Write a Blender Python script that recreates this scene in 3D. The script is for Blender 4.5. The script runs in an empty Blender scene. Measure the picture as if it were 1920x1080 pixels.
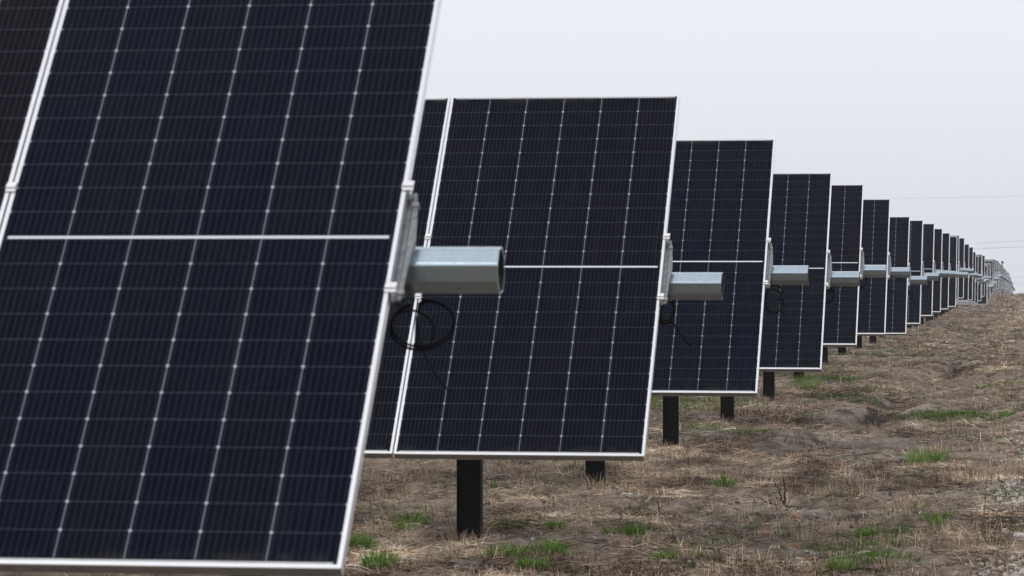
import bpy, math, random
import numpy as np
from mathutils import Vector, noise
random.seed(7)
rng = np.random.default_rng(11)
S = bpy.context.scene
COL = S.collection
R = math.radians

# ------------------------------------------------------------------ camera
F_PX = 6231.6
YAW, PITCH, ROLL = R(8.7912), R(-0.0666), R(0.0647)
fw = Vector((-math.sin(YAW)*math.cos(PITCH), math.cos(YAW)*math.cos(PITCH), math.sin(PITCH)))
rt0 = Vector((math.cos(YAW), math.sin(YAW), 0)); up0 = rt0.cross(fw)
rt = rt0*math.cos(ROLL)+up0*math.sin(ROLL); up = -rt0*math.sin(ROLL)+up0*math.cos(ROLL)
cam = bpy.data.cameras.new('camera'); co = bpy.data.objects.new('camera', cam); COL.objects.link(co)
from mathutils import Matrix
m = Matrix((rt, up, -fw)).transposed().to_4x4()
co.matrix_world = m
cam.sensor_width = 36; cam.lens = F_PX/1920*36
cam.clip_start = .1; cam.clip_end = 9000
cam.dof.use_dof = True; cam.dof.focus_distance = 33; cam.dof.aperture_fstop = 11
S.camera = co

# ------------------------------------------------------------------ tracker row measurements
PITCH_ROW, D0, X_END, TH = 6.5095, 8.9528, -1.6869, R(47.94)
ZC = [0.1301,0.0834,0.1532,0.1405,0.2302,0.2424,0.1517,0.2211,0.2865,0.3016,0.3113,0.3264,0.4534,0.4736,0.3737,0.3615,0.2706,0.1906]
XO = [-.0137,.0084,-.0098,.0045,-.0307,-.0092,.0133,.0086,.0188,.0052,.0083,.0377,-.0392,-.0208,.0002,.0184,.0032,-.0032]
NROW = 68
_kx = [18,19,20,21,22,23,24,25,26,28,30,32,36,41,47,52,57,67,76]
_kz = [.19,.26,.38,.36,.02,.05,.14,.24,.38,.56,.64,.60,.56,.49,.34,.38,-.10,-.56,-1.3]
def row_y(k): return D0+PITCH_ROW*(k-1)
def row_z(k):
    if k <= 18: return ZC[k-1]
    return float(np.interp(k, _kx, _kz)) + random.uniform(-.03, .03)
ROWZ = {k: row_z(k) for k in range(1, NROW+1)}
ROWX = {k: X_END+(XO[k-1] if k <= 18 else random.uniform(-.03, .03)) for k in range(1, NROW+1)}

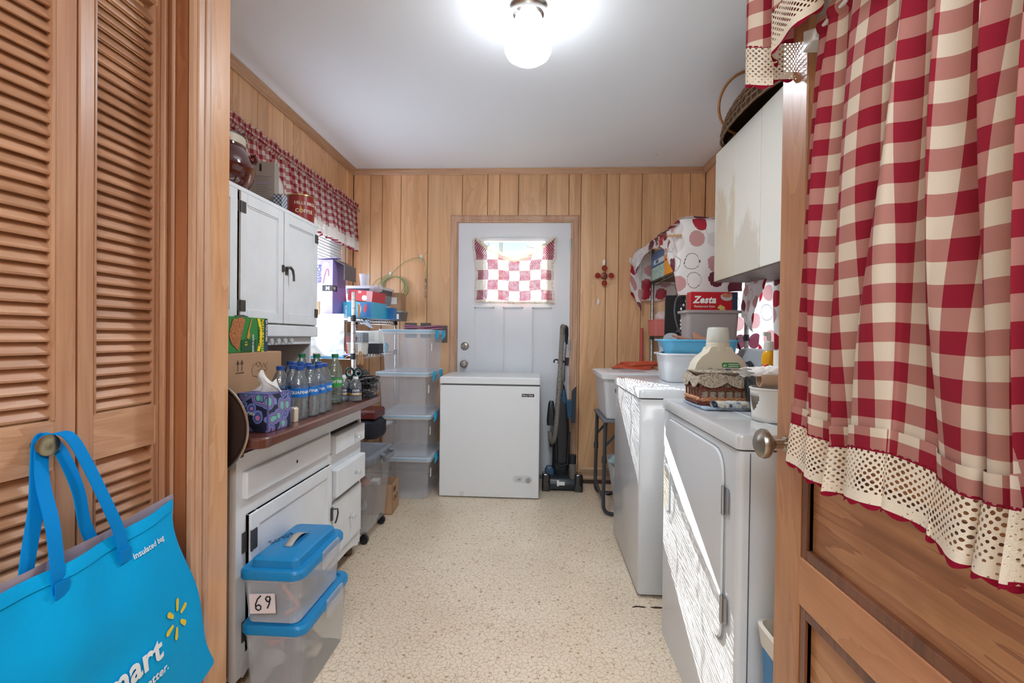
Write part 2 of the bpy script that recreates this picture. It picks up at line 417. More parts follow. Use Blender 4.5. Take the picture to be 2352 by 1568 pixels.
# left wall, inner face at X = -1.5, window opening
WY0, WY1, WZ0, WZ1 = 2.34, 3.68, 1.0, 2.04
wl = struct('wall_left', 'wood plank panelling of the left wall')
b = MB(); b.box(-1.6, -1.51, 1.2, WY0, 0, 2.5).box(-1.6, -1.51, WY1, 3.95, 0, 2.5).box(-1.6, -1.51, WY0, WY1, WZ1, 2.5).box(-1.6, -1.51, WY0, WY1, 0, WZ0).build('backing', DARKG, wl)
planks(wl, lambda a, d, z: (-1.51 + d, a, z), [1.32, 1.44, 1.55, 1.70, 1.80, 1.98, 2.08, 2.283, 2.495, 2.595, 2.755, 2.866, 3.019, 3.248, 3.424, 3.53, 3.729, 3.828], 0, 2.434, [(WY0, WY1, WZ0, WZ1)])
# right wall, inner face at X = 1.28, window opening
VY0, VY1, VZ0, VZ1 = 2.62, 3.42, .95, 1.85
wr = struct('wall_right', 'wood plank panelling of the right wall')
b = MB(); b.box(1.29, 1.4, .85, VY0, 0, 2.5).box(1.29, 1.4, VY1, 3.95, 0, 2.5).box(1.29, 1.4, VY0, VY1, VZ1, 2.5).box(1.29, 1.4, VY0, VY1, 0, VZ0).build('backing', DARKG, wr)
planks(wr, lambda a, d, z: (1.29 - d, a, z), [.99, 1.15, 1.32, 1.45, 1.66, 1.78, 1.98, 2.12, 2.30, 2.42, 2.62, 2.78, 2.95, 3.1, 3.28, 3.42, 3.55, 3.66, 3.828], 0, 2.434, [(VY0, VY1, VZ0, VZ1)])
# front walls of the laundry room and the little hall
HP = wood('hall_plywood', (220, 172, 130), (202, 148, 104), (228, 186, 144), 'Z', .9, .3, 1.1, .3, .3)
wf = struct('wall_front')
MB().box(-1.6, -.89, 1.20, 1.325, 0, 2.5).build('wall_board', HP, wf); MB().box(.64, 1.4, .86, .98, 0, 2.5).build('wall_board', HP, wf)
wh = struct('wall_hall_left', 'glossy orange plywood end of the hall wall')
MB().box(-.98, -.88, 1.19, 1.33, 0, 2.5).build('plywood_board', HP, wh, bevel=.002)
MB().box(-1.02, -.90, -3, .36, 0, 2.5).build('plywood_board', PLAIN, wh)
MB().box(-1.02, -.90, .36, 1.2, 2.06, 2.5).build('plywood_board', HP, wh)
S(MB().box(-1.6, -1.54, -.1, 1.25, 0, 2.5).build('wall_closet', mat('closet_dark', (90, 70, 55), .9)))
wq = struct('wall_hall_right'); MB().box(.62, .74, -3, .98, 0, 2.5).build('plywood_board', HP, wq)
S(MB().box(-1.6, 1.4, -3.1, -3, 0, 2.5).build('wall_rear', PLAIN))

def moulding(name, prof, fn, a, b_, m, mitre=(0, 0), label=None, parent=None):
    """prof: (out from wall, z) outline; mitre adds out * k to each end"""
    n = len(prof); k0, k1 = mitre
    vs = [fn(a + k0 * p[0], *p) for p in prof] + [fn(b_ + k1 * p[0], *p) for p in prof]
    q = MB()._add(vs, [tuple(range(n))[::-1], tuple(range(n, 2 * n))] + [(i, (i + 1) % n, n + (i + 1) % n, n + i) for i in range(n)])
    o = q.build(name, m, parent)
    return S(o, label) if parent is None else o
CR = [(0, 2.395), (.006, 2.393), (.010, 2.400), (.016, 2.404), (.018, 2.412), (.026, 2.420), (.034, 2.424), (.036, 2.434), (0, 2.434)]
moulding('trim_1', CR, lambda s, o, z: (s, 3.83 - o, z), -1.5, 1.28, CROWN, (1, -1), 'light oak crown moulding over the far wall')
moulding('trim_2', CR, lambda s, o, z: (-1.5 + o, s, z), 1.33, 3.83, CROWNY, (0, -1), 'light oak crown moulding over the left wall')
moulding('trim_3', CR, lambda s, o, z: (1.28 - o, s, z), .98, 3.83, CROWNY, (0, -1), 'light oak crown moulding over the right wall')
BB = [(0, .0), (.022, 0), (.022, .012), (.016, .020), (.013, .024), (.013, .078), (.008, .088), (0, .09)]
moulding('baseboard_back', BB, lambda s, o, z: (s, 3.83 - o, z), .34, 1.28, CROWN, label='wooden baseboard right of the back door')
moulding('baseboard_left', BB, lambda s, o, z: (-1.5 + o, s, z), 1.33, 3.83, CROWNY)
moulding('baseboard_rear', BB, lambda s, o, z: (s, 3.83 - o, z), -1.5, -.72, CROWN)

# door casing of the back door (fluted oak)
CP = [(0, 0), (.004, .014), (.010, .017), (.014, .012), (.022, .012), (.024, .015), (.036, .015), (.038, .012), (.046, .012), (.050, .010), (.056, .005), (.058, 0)]
def casing(parent, pts, fn, m=CASING):
    """architrave run around corner points (2-D), fn(x, z, depth)"""
    for k in range(len(pts) - 1):
        (ax, az, nx0, nz0), (bx, bz, nx1, nz1) = pts[k], pts[k + 1]
        vs = [fn(ax + nx0 * p[0], az + nz0 * p[0], p[1]) for p in CP] + [fn(bx + nx1 * p[0], bz + nz1 * p[0], p[1]) for p in CP]
        n = len(CP)
        MB()._add(vs, [tuple(range(n))[::-1], tuple(range(n, 2 * n))] + [(i, (i + 1) % n, n + (i + 1) % n, n + i) for i in range(n)]).build('casing_board', m, parent)
tr = struct('trim_4', 'light oak fluted casing around the white back door')
casing(tr, [(-.652, 0, -1, 0), (-.652, 2.014, -1, 1), (.254, 2.014, 1, 1), (.254, 0, 1, 0)], lambda x, z, d: (x, 3.83 - d, z))
b = MB(); b.box(-.668, -.645, 3.822, 3.93, 0, 2.022).box(.247, .272, 3.822, 3.93, 0, 2.022).box(-.668, .272, 3.822, 3.93, 2.012, 2.03).build('jamb', CASING, tr)
MB().box(-.668, .272, 3.80, 3.95, -.002, .018).build('threshold', mat('aluminium', (150, 150, 150), .4, 1), tr)
# back door with three tall recessed panels and a window
DW = mat('door_paint', (222, 225, 230), .4, var=.02)
dr = struct('door_1', 'white painted back door with a curtained window above three panels')
y0, y1 = 3.826, 3.866
def front_panels(rects, x0, x1, z0, z1, y0, y1, name, m, par):
    xs = sorted({x0, x1} | {v for r_ in rects for v in r_[:2]}); zs = sorted({z0, z1} | {v for r_ in rects for v in r_[2:]})
    b = MB()
    for i in range(len(xs) - 1):
        for j in range(len(zs) - 1):
            cx, cz = (xs[i] + xs[i + 1]) / 2, (zs[j] + zs[j + 1]) / 2
            if not any(r_[0] < cx < r_[1] and r_[2] < cz < r_[3] for r_ in rects): b.box(xs[i], xs[i + 1], y0, y1, zs[j], zs[j + 1])
    return b.build(name, m, par)
win = (-.445, .052, 1.40, 1.872)
rp = [(-.51, -.352, .26, 1.345), (-.282, -.121, .26, 1.345), (-.050, .108, .26, 1.345)]
front_panels([win] + rp, -.643, .245, .02, 2.010, y0, y1, 'door_slab', DW, dr)
for r_ in rp:
    x0, x1, z0, z1 = r_; b = MB()
    b.box(x0, x1, y0 + .014, y1, z0, z1)
    for (a0, a1, c0, c1) in ((x0, x0 + .008, z0, z1), (x1 - .008, x1, z0, z1), (x0, x1, z0, z0 + .008), (x0, x1, z1 - .008, z1)): b.box(a0, a1, y0 + .006, y1 - .002, c0, c1)
    b.build('panel', DW, dr)
x0, x1, z0, z1 = win; b = MB()
for q in ((x0 - .02, x0 + .006, z0 - .02, z1 + .02), (x1 - .006, x1 + .02, z0 - .02, z1 + .02), (x0, x1, z0 - .02, z0 + .006), (x0, x1, z1 - .006, z1 + .02)): b.box(q[0], q[1], y0 - .006, y1 + .002, q[2], q[3])
b.build('window_bead', DW, dr, bevel=.002)
GLASS = mat('window_glass', (235, 245, 250), .02, alpha=.12)
MB().box(x0, x1, 3.845, 3.849, z0, z1).build('pane', GLASS, dr)
NICK = mat('satin_nickel', (165, 160, 150), .3, 1)
k = MB().lathe([(.030, 0), (.030, .006), (.024, .010), (.012, .014), (.012, .028), (.020, .036), (.028, .046), (.028, .054), (.020, .062), (.004, .064)], (-.585, 3.826, .893), 20, '-y').build('door_knob', NICK, dr)
k = MB().lathe([(.032, 0), (.032, .006), (.028, .012), (.022, .014), (.004, .015)], (-.584, 3.826, 1.032), 20, '-y').build('deadbolt', NICK, dr)
MB().cbox((-.584, 3.806, 1.032), (.009, .012, .03)).build('thumb_turn', NICK, k, bevel=.002)
HNG = mat('painted_hinge', (190, 190, 186), .5, .3)
for z in (1.84, 1.05, .28):
    b = MB(); b.tube([(.249, 3.822, z - .045), (.249, 3.822, z + .045)], .007, 8); b.box(.236, .25, 3.822, 3.8255, z - .045, z + .045); b.build('hinge', HNG, dr)
MB().obox((.085, 3.81, 1.385), (1, 0, -.28), (0, 1, 0), (0, 0, 1), (.085, .012, .010)).build('curtain_bracket', mat('raw_pine', (214, 190, 165), .6), dr)

# outside: ground, a distant line of shrubs, a power pole and wires seen through the pane
GR = mat('lawn', (120, 125, 80), .95, var=.2)
S(MB().box(-14, 14, 4.2, 30, -.65, -.6).build('ground', GR), 'pale grass yard')
pl = thing('utility_pole', 'grey utility pole seen through the pane above the crochet door curtain', 'pole', (-1.52, 19, -.6))
MB().lathe([(.10, 0), (.09, 5.6), (.085, 5.68), (.04, 5.72)], n=10).build('shaft', mat('weathered_wood', (150, 148, 140), .9), pl)
MB().cbox((0, -.13, 5.35), (.12, .10, .5)).build('meter_can', mat('pole_grey', (150, 160, 165), .6), pl)
wi = MB(); wi.tube([(-.6, 0, 5.9), (-.45, 0, 5.2), (-.14, 0, 4.9)], .012, 5)
wi.build('service_wire', BLACK, pl)
b = MB()
for i in range(14):
    a = -.10 + .19 * i / 13; b.ball((a, 4.25, 1.905 - .018 * math.sin(PI * i / 13)), (.0075, .0075, .006), 6, 4)
b.build('hanging_chain', BLACK, pl, True)['kind'] = 'stuff'

# left window with blinds
wn = struct('window_1', 'window behind white blinds on the left wall')
WF = mat('window_white', (235, 236, 236), .4)
b = MB()
for q in ((WY0, WY0 + .04, WZ0, WZ1), (WY1 - .04, WY1, WZ0, WZ1), (WY0, WY1, WZ0, WZ0 + .04), (WY0, WY1, WZ1 - .04, WZ1), (WY0, WY1, 1.5, 1.54)): b.box(-1.585, -1.55, *q)
b.build('sash', WF, wn)
MB().box(-1.575, -1.571, WY0, WY1, WZ0, WZ1).build('pane', GLASS, wn)
for (a0, a1, c0, c1) in ((WY1, WY1 + .065, WZ0 - .03, WZ1 + .065), (WY0 - .065, WY0, WZ0 - .03, WZ1 + .065)):
    MB().box(-1.502, -1.482, a0, a1, c0, c1).build('casing_board', CASING, wn, bevel=.004)
MB().box(-1.502, -1.482, WY0, WY1, WZ1, WZ1 + .065).build('casing_board', CASING, wn, bevel=.004)
MB().box(-1.59, -1.46, WY0 - .08, WY1 + .08, WZ0 - .03, WZ0).build('sill', CASING, wn, bevel=.004)
MB().box(-1.595, -1.50, WY1 - .012, WY1 + .001, WZ0, WZ1).box(-1.595, -1.50, WY0 - .001, WY0 + .012, WZ0, WZ1).build('jamb', CASING, wn)
bl = thing('window_blind', 'white horizontal blind glowing with daylight on the left window', 'blind', (-1.525, 3.0, WZ0))
BLM = mat('blind_vinyl', (242, 243, 245), .5, transl=.10)
MB().box(-.02, .02, WY0 + .02 - 3, WY1 - .02 - 3, 1.0, 1.035).build('headrail', BLM, bl)
b = MB()
for i in range(46):
    z = .03 + i * .0212; b.obox((0, (WY0 + WY1) / 2 - 3, z), (1, 0, -3), (0, 1, 0), (3, 0, 1), (.025, WY1 - WY0 - .05, .0008))
o = b.build('slats', BLM, bl); o['kind'] = 'stuff'
for yy in (-.45, .1, .5): MB().tube([(.008, yy, .02), (.008, yy, 1.0)], .0008, 4).build('cord', PAPERW, bl)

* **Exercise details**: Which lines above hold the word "script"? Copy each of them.

* **The answer**:
Write a Blender Python script that recreates this scene in 3D. The script is for Blender 4.5. The script runs in an empty Blender scene. Measure the picture as if it were 1920x1080 pixels.
Write part 2 of the bpy script that recreates this picture. It picks up at line 417. More parts follow. Use Blender 4.5. Take the picture to be 2352 by 1568 pixels.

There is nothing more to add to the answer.